Direct Synthesis of Dimethyl Ether on Bifunctional
Catalysts Based on Cu–ZnO(Al) and Supported H3PW12O40: Effect of Physical Mixing on Bifunctional
Interactions and Activity
posted on 2021-11-18, 13:33authored byElena Millán Ordóñez, Noelia Mota, Rut Guil-López, Barbara Garcia Pawelec, José Luis García Fierro, Rufino M. Navarro Yerga
We studied different preparation
methods to synthesize a series
of bifunctional hybrid catalytic systems for the direct synthesis
of DME from syngas. The objective was to optimize the contact and
interaction between the methanol synthesis catalyst and the methanol
dehydration catalyst (Cu/ZnO/Al2O3 and H3PW12O40 supported on TiO2, respectively) by using different mixing methods (simple mixing,
mixing–milling, suspension, and mixing–pressing). It
has been found that the close contact between methanol synthesis and
acidic functions is highly dependent on the degree of mixing of the
two catalysts. In this respect, the hybrid catalyst prepared by mixing–pressing,
which represents the closest contact, shows the strongest alterations
in both catalytic functions.

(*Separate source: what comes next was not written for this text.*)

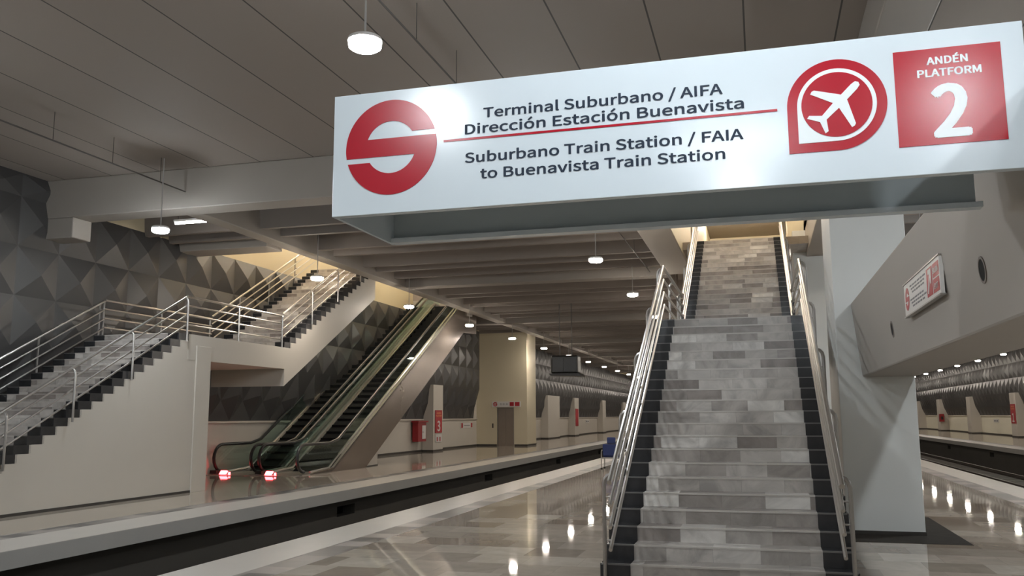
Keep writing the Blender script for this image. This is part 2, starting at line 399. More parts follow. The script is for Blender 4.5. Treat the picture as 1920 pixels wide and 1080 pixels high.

These modifications are associated with
a decrease in copper surface area and a decrease in strong acid sites
caused by the physical blocking of active sites or by cation exchange
of the Cu2+/Zn2+ species from Cu–ZnO(Al)
and the H+ from the H3PW12O40 units. The activity results demonstrated that the mixing–pressing
method leading to a closer contact between the two catalytic functions
led to a very low dimethyl ether time yield compared to the other
bifunctional catalysts prepared by less severe mixing methods (19.4
vs 205–335 μmol/min·gcat). This work
clearly indicates the importance of the mixing method in the synthesis
of the hybrid catalyst to optimize the distance and interaction between
the metal and acid sites.